Sportsnet has this scouting report:

"Skates extremely well and owns excellent shiftiness. Has defensive polish and offensive upside. Can play either center or wing.

Is smallish even for the 'new' NHL. Must continue to work on his play without the puck in order to receive quality ice time at the highest level. "


This move does seem a little strange at the moment but it may just be setting up the departure of another forward or two. With Shannon in the fold, the forward depth chart is something like this (Keep in mind the Senators will only dress 12 forwards max.):

1. Alfredsson
2. Spezza
3. Heatley
4. Fisher
5. Vermette
6. Kelly
7. Neil
8. Ruutu
9. Donovan
10. McAmmond
11. Foligno
12. Bass
13. Shannon
15. Nikulin
16. Zubov
17. Regin
18. Hennessy

And that list doesn't include Schubert who may still be shifted to forward if one of Brendan Bell or Alex Picard has a great training camp. That makes this another 3-way race for one spot on forward behind Foligno at 11th. The two Russians and Peter Regin might as well skip training camp because there is no way they'll be able to find a spot, even with injuries.

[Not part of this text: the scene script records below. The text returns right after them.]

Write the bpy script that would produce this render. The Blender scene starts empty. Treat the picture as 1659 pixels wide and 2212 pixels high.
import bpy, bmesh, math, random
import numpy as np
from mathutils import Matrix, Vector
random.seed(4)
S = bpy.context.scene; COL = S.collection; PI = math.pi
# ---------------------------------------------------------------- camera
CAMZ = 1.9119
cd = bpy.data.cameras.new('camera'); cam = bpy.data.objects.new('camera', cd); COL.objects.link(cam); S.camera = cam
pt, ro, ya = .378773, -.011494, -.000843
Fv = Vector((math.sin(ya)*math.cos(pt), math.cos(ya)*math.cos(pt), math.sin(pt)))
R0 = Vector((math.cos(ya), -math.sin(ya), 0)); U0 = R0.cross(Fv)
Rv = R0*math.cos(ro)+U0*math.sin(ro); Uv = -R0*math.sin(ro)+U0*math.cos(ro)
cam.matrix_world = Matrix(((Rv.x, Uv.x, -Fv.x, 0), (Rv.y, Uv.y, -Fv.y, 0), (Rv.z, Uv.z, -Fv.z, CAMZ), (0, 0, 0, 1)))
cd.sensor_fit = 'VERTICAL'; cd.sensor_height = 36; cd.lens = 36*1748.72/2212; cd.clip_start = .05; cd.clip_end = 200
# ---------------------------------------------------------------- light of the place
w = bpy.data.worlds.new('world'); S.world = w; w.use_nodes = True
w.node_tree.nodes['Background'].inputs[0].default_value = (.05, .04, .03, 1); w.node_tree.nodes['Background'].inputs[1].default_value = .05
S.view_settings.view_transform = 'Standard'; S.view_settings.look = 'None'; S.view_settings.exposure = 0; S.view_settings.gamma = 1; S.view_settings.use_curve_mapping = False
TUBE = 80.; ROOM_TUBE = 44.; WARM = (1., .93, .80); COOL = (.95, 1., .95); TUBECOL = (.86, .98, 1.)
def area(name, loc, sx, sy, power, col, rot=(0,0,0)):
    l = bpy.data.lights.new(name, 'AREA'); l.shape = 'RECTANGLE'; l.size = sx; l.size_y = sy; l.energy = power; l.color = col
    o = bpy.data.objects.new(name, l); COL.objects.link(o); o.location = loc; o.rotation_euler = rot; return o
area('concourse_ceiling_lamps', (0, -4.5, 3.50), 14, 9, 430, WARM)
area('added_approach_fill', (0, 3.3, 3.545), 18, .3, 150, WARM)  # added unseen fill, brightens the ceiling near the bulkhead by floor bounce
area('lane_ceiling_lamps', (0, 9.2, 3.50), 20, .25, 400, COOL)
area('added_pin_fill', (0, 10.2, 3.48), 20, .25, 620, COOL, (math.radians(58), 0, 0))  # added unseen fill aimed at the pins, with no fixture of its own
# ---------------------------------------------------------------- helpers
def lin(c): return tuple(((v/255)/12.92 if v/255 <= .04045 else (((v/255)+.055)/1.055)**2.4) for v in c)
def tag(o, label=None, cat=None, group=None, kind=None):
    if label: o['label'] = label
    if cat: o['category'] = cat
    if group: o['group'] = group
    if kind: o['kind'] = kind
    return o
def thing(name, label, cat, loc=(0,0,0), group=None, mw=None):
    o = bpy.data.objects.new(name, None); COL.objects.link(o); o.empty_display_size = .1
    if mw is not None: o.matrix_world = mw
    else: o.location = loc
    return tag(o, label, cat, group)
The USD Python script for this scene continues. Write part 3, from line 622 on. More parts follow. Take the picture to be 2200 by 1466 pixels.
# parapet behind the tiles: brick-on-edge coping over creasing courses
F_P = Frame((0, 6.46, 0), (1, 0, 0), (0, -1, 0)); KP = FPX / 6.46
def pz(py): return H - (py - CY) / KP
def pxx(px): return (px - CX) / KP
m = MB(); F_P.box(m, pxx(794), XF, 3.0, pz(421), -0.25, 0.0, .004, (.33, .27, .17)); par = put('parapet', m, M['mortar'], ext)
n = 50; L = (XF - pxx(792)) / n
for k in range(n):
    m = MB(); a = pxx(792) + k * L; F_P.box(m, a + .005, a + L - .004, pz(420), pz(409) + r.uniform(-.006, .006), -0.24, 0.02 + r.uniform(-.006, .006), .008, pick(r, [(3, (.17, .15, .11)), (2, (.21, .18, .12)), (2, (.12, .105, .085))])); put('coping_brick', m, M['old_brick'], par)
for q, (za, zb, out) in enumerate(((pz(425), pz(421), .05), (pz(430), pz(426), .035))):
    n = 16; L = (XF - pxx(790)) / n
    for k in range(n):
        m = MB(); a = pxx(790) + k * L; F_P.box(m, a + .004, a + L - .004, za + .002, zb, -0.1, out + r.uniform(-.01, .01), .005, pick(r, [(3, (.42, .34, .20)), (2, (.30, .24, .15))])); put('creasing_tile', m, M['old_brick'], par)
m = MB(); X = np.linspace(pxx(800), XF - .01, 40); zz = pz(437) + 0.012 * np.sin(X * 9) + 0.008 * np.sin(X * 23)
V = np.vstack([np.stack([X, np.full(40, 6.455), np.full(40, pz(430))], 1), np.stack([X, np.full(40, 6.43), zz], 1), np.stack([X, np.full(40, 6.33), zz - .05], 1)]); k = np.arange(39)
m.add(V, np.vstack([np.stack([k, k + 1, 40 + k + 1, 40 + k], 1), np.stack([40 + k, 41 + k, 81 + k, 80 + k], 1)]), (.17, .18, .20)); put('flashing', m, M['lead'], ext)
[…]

That is depth and it bodes well for the Senators. But something tells me there is another forward headed out of town soon.


With the Chicago Blackhawks currently over the salary cap, is this finally the time that GM Bryan Murray takes a serious run at acquiring Nikolai Khabibulin?

Assuming Gerber went the other way (to cheapen the Hawks goaltending cap hit and to safely swap two soon to be unrestricted free agents), could Chicago use one of Ottawa's plethora of cheap forwards they now have under contract and in the same way keep both teams under the salary cap?

Hey, I'm no Eklund, but that move seems like a no-brainer to me.